Что ж, цена, которую платят украинцы, — самая высокая. Их убивают.

Мы не должны бояться вмешиваться. Я думаю, что Европе нужно делать больше, чтобы остановить эту войну как можно скорее.

И одно я знаю точно: страна, которая сопротивляется и защищается, не может быть завоевана. Украина победит несмотря ни на что, хотя теперь я знаю, что эта война продлится долгие годы.
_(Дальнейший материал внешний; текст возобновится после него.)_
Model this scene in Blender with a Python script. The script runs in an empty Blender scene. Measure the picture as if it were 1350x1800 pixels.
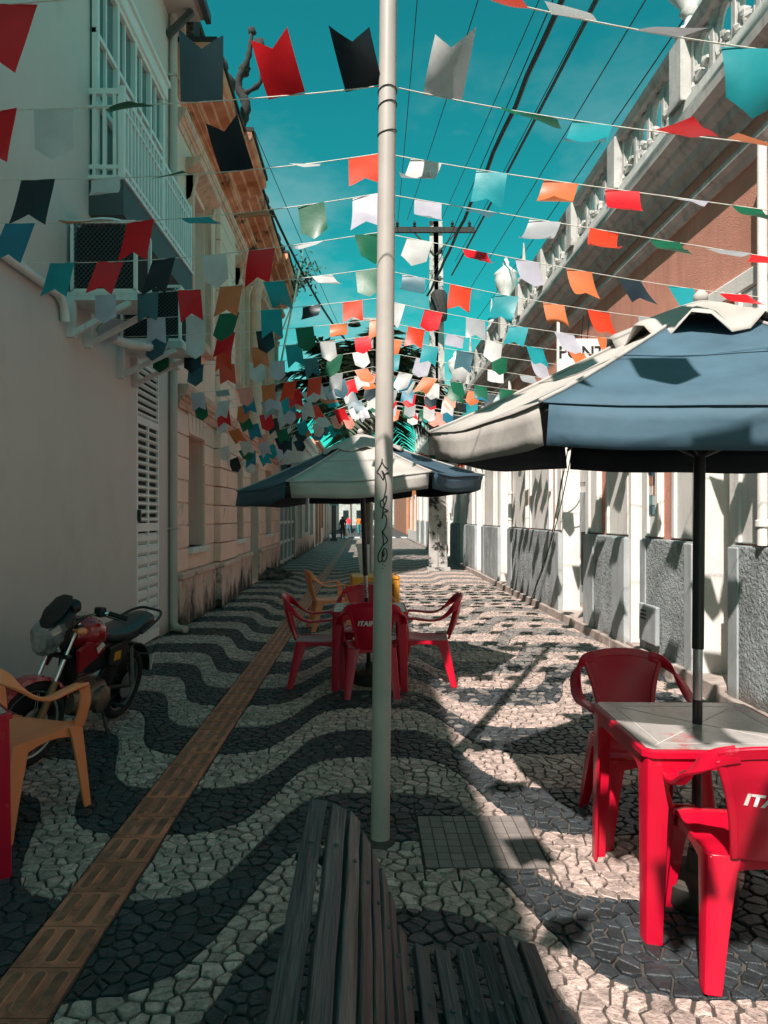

Альма Мустафич, ее брат и мама в нидерландском суде. Фото из личного архива

Вместо P. S.

В сентябре 2013 года Альма Мустафич, ее мама, ее брат и переводчик голландского миротворческого батальона Хасан Нуханович смогли доказать, что Нидерланды несут ответственность за гибель их родственников в Сребренице. Верховный суд Нидерландов установил, что голландцы, выдворяя беженцев с базы миротворческих войск, уже знали: мужчин убивают за пределами комплекса.

— Дело было крайне тяжелым. Факты и наш опыт постоянно подвергались сомнению или отрицались. Нам даже пришлось доказывать, что мой отец работал на голландский батальон, потому что вначале голландские «защитники» заявляли, что вовсе не знают моего отца. Хуже всего было то, что они утверждали, что мы покинули территорию добровольно! Они буквально сказали: «Вы хотели уйти, мы не заставляли вас покидать комплекс». Нет: мы были там и совсем не хотели уходить, но вошли вооруженные солдаты голландского батальона и сказали нам: теперь вы должны идти. И вот мы в Нидерландах, и голландский адвокат говорит нам, что в то время мы уехали добровольно…

Доказать свою правоту было крайне сложно. У нас не было доступа ко всем документам. Мы пробовали всё, в том числе и обращения в СМИ. Однажды я была на ток-шоу с генералом Хансом Коузи, который отвечал за «безопасную зону» в Сребренице, и подумала: «Моя единственная цель — заставить его сказать, что мы ушли не добровольно». А потом это случилось! Я не могла поверить! Я позвонила своему адвокату и сказала: «Посмотрите это шоу». Я не знала, будет ли это иметь какое-либо юридическое значение. Но да, это помогло.

Чтобы добиться правды в суде, четверым боснийцам, пережившим резню, потребовалось 12 лет.